DAD'S RAMBLINGS – COMMUNION
"Now in giving these instructions I do not praise you, since you come together not for the better but for the worse. For first of all, when you come together as a church, I hear that there are divisions among you, and in part I believe it. For there must also be factions among you, that those who are approved may be recognized among you." (I Corinthians 11:17-19)
One has to wonder how a church could have so many problems and still be considered "saints," as Paul called them in his greeting to them in chapter 1. But here is another illustration of how far off they could get from God's calling.
In the early church, they had what they called "love feasts" – we would call them pot-lucks – where everyone brought food. The intention was for everyone share together in an expression of love for each other. Originally, it was a commemoration of the Lord's Supper – the last meal Jesus had with His disciples before He was crucified.
Instead, it turned into an orgy where people got drunk. In addition, some of the more wealthy ate their own food but would not share it with those who had nothing (vs. 22). This was causing a division in the church between the higher-ups and the lower-downs.
After rehearsing the real meaning of the Lord's Supper (vss. 23-28), Paul lowered the boom on them, saying that they were eating the bread and drinking the cup of the Lord in an unworthy manner because they were misusing the Communion time for their own edification, while putting down the less-fortunate. They were not discerning the Lord's body – that is, the Body of Christ, the church, their fellow believers – nor the true meaning of Communion.

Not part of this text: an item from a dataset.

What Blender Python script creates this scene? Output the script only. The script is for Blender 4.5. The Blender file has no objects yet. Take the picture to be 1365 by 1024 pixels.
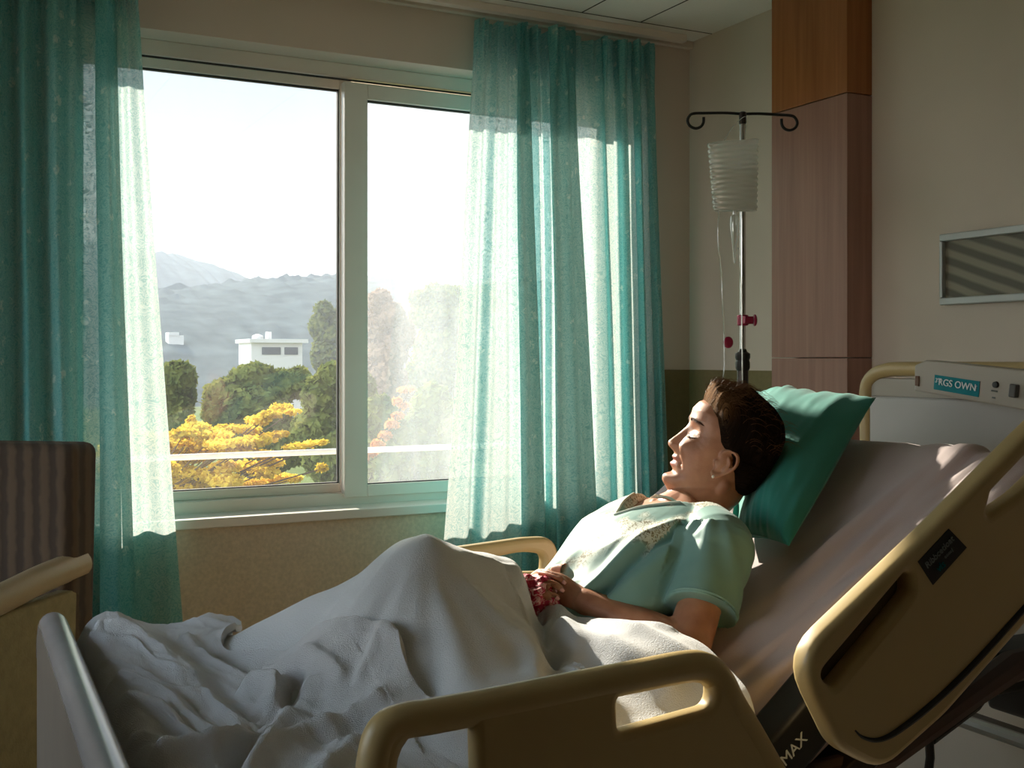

Perhaps we do not have the same problem as the Corinthian church. But it is a reminder to us to keep the Lord's Supper sacred, and not turn it into a ritual or misuse it as a form or tradition. Communion is an opportune time for the Body of Christ to join their hearts together in celebrating the sacrificial death of the Lord Jesus. May we always treat it as the high worship it is and also as a time of fellowship with the Lord Jesus, and a time when the Body of Christ is drawn together in love around the Cross.